I went to A&M and I have never been a big fan of country decor, but if you are more concerned with the animal on the walls and not the thousands of hot women surrounding you, then you are the one with issues.
I never knew Dudley's Draw was supposed to be the "liberal" hang out spot. Now I know why that place had wifi access. It is kind of ironic to see an old texas saloon with people using their laptops inside.
I actually liked College Station when I lived there. I wasn't a big gung-ho Aggie that would eat up the "traditions". My favorite bar was Fitzwilly's. My band played there every month and that was always our favorite place to play anywhere. I've made many friends there through the years. I've never sat down and had a drink at the Chicken. That place wasn't really my kind of place to hang out. I don't really know what's happening down there now. I'm sure that Hurricane Harry's is probably still doing well. My buddies do a show at the Tap on Wednesdays that are doing incredibly well, especially when school is in. Obviously, there's not the nightlife of the bigger cities, but for small town College Station is pretty good just for the fact that there's a bunch of drunk college kids all around.

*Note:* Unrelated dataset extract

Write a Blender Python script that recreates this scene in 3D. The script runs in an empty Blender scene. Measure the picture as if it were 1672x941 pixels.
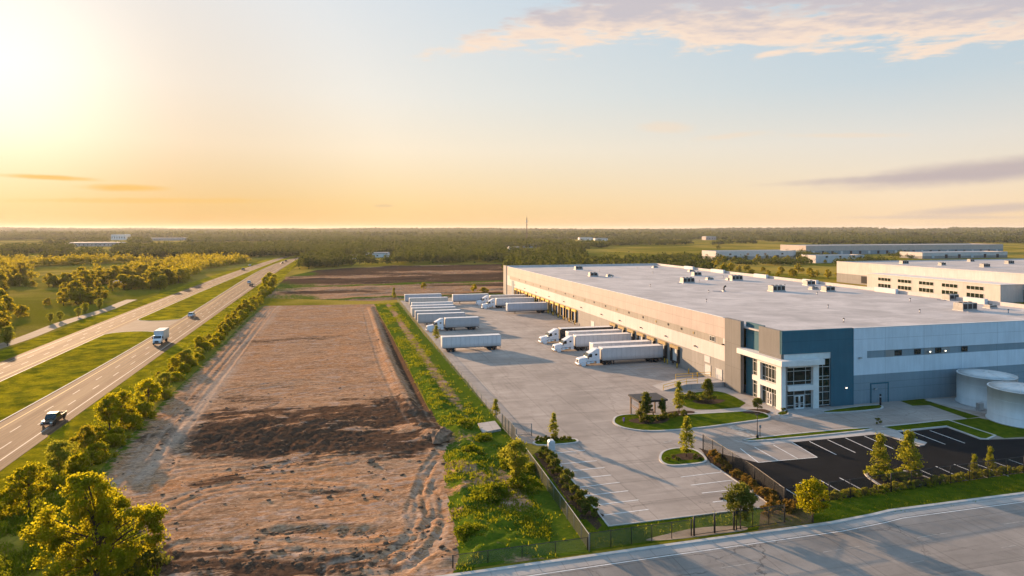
import bpy, math, random
import numpy as np

# ------------------------------------------------------------------ camera, world, sun, exposure
SC = bpy.context.scene
COL = SC.collection
F, H, CX, HY = 1050.0, 33.0, 836.0, 374.0      # focal length in photo pixels, eye height, principal column, horizon row
cam_data = bpy.data.cameras.new("camera")
cam = bpy.data.objects.new("camera", cam_data)
COL.objects.link(cam)
cam.location = (0, 0, H)
cam.rotation_euler = (math.radians(90), 0, 0)
cam_data.sensor_width = 36
cam_data.lens = 36 * F / 1672
cam_data.shift_y = -(470.5 - HY) / 1672
cam_data.clip_start = 0.5
cam_data.clip_end = 80000
SC.camera = cam

SUN_ELEV, SUN_LEFT = math.radians(10.5), math.radians(39)   # sun stands 39 degrees to the left of the view
EXPOSURE = 1.42
SUN_STRENGTH = 4.35
SKY_STRENGTH = 0.098
HAZE_DENSITY = 0.000048

SC.view_settings.view_transform = 'Standard'
SC.view_settings.look = 'None'
SC.view_settings.gamma = 1
SC.view_settings.exposure = EXPOSURE
SC.view_settings.use_curve_mapping = False
SC.render.engine = 'CYCLES'
SC.cycles.use_denoising = True
SC.cycles.max_bounces = 5
SC.cycles.diffuse_bounces = 2
SC.cycles.glossy_bounces = 2
SC.cycles.transmission_bounces = 2
SC.cycles.volume_bounces = 0
SC.cycles.transparent_max_bounces = 8
SC.cycles.caustics_reflective = False
SC.cycles.caustics_refractive = False
SC.cycles.use_adaptive_sampling = True


class NG:
    """a tiny helper that writes node expressions"""
    def __init__(self, tree):
        self.t = tree
        self.n = tree.nodes
        self.l = tree.links

    def put(self, sock, v):
        if isinstance(v, bpy.types.NodeSocket):
            self.l.new(v, sock)
        elif v is not None:
            if hasattr(sock, "default_value"):
                try:
                    sock.default_value = v
                except (TypeError, ValueError):
                    sock.default_value = tuple(v) + (1,)

    def m(self, op, a, b=None, c=None, clamp=False):
        n = self.n.new("ShaderNodeMath")
        n.operation = op
        n.use_clamp = clamp
        self.put(n.inputs[0], a)
        if b is not None:
            self.put(n.inputs[1], b)
        if c is not None:
            self.put(n.inputs[2], c)
        return n.outputs[0]

    def step(self, x, lo, hi, out0=0.0, out1=1.0):
        n = self.n.new("ShaderNodeMapRange")
        n.interpolation_type = 'SMOOTHSTEP'
        self.put(n.inputs[0], x)
        for i, v in enumerate((lo, hi, out0, out1)):
            self.put(n.inputs[1 + i], v)
        return n.outputs[0]

    def mix(self, f, a, b, mode='MIX'):
        n = self.n.new("ShaderNodeMix")
        n.data_type = 'RGBA'
        n.blend_type = mode
        n.clamp_factor = True
        self.put(n.inputs[0], f)
        for s, v in ((n.inputs[6], a), (n.inputs[7], b)):
            if isinstance(v, bpy.types.NodeSocket):
                self.l.new(v, s)
            else:
                s.default_value = tuple(v)[:3] + (1,)
        return n.outputs[2]

    def vec(self, x, y, z):
        n = self.n.new("ShaderNodeCombineXYZ")
        for s, v in zip(n.inputs, (x, y, z)):
            self.put(s, v)
        return n.outputs[0]

    def sep(self, v):
        n = self.n.new("ShaderNodeSeparateXYZ")
        self.l.new(v, n.inputs[0])
        return n.outputs

    def noise(self, v, scale, detail=4, rough=0.55, dist=0.0):
        n = self.n.new("ShaderNodeTexNoise")
        if v is not None:
            self.l.new(v, n.inputs['Vector'])
        n.inputs['Scale'].default_value = scale
        n.inputs['Detail'].default_value = detail
        n.inputs['Roughness'].default_value = rough
        n.inputs['Distortion'].default_value = dist
        return n.outputs[0]

    def pos(self):
        return self.n.new("ShaderNodeNewGeometry").outputs['Position']

    def obj(self):
        return self.n.new("ShaderNodeTexCoord").outputs['Object']

    def attr(self, name):
        n = self.n.new("ShaderNodeAttribute")
        n.attribute_name = name
        return n.outputs['Fac']

    def scale(self, v, s):
        n = self.n.new("ShaderNodeVectorMath")
        n.operation = 'MULTIPLY'
        self.l.new(v, n.inputs[0])
        n.inputs[1].default_value = s
        return n.outputs[0]

    def rotz(self, v, a):
        n = self.n.new("ShaderNodeVectorRotate")
        n.rotation_type = 'Z_AXIS'
        self.l.new(v, n.inputs['Vector'])
        n.inputs['Angle'].default_value = a
        return n.outputs[0]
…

I'm not someone who really cares for A&M....although I lean more towards ambivilance rather than actual dislike. Still, I'm all to happy to jump in with the crowd and diss Aggies every chance I get. That being said, this was one lame ass article. That guy was a moron.
I'm going to be attending graduate school at A&M in less than a month. I've been to Fitzwilly's, and found that it was pretty pleasant. I just played darts, ate cheap bar food, and hung out with my girlfriend. Granted, this was on a weekday (by design - the last thing I want is to hang out with a bunch of drunk kids). The drinks are quite inexpensive compared to the cost of a night out in Houston. And I've been working in bars in Houston for about a year now. I don't really demand too much from bars though, and tend to prefer the quiet ones unless a really good band is playing. We went to another place that I forgot the name of, but that sucked. We'll have to check out Dudley's Draw.
That was lamer than the article.... $6.50 a pitcher?! Where the hell is he drinking!? I do miss HITW, where the pitchers were $3.00 I like the Corner, as long as it's not in the weekend when it's too busy.
I think it's sad that "nightlife" just means bars to so many people. It's weird to read an article written by someone who seems to feel himself to be some sort of higher class of drunkard. Anyway, I live in College Station, and manage to have plenty of fun without ever going to Northgate. Although, I do occasionally eat at the Deluxe.
I have several nieces who went there. They are all as sweet as can be, but I come from a long line of "pickers." We all pick on each other, and their Alma Mater seems to be a particularly easy button to push. Come to think of it, they are really the only ones I really pick on about being an Aggie.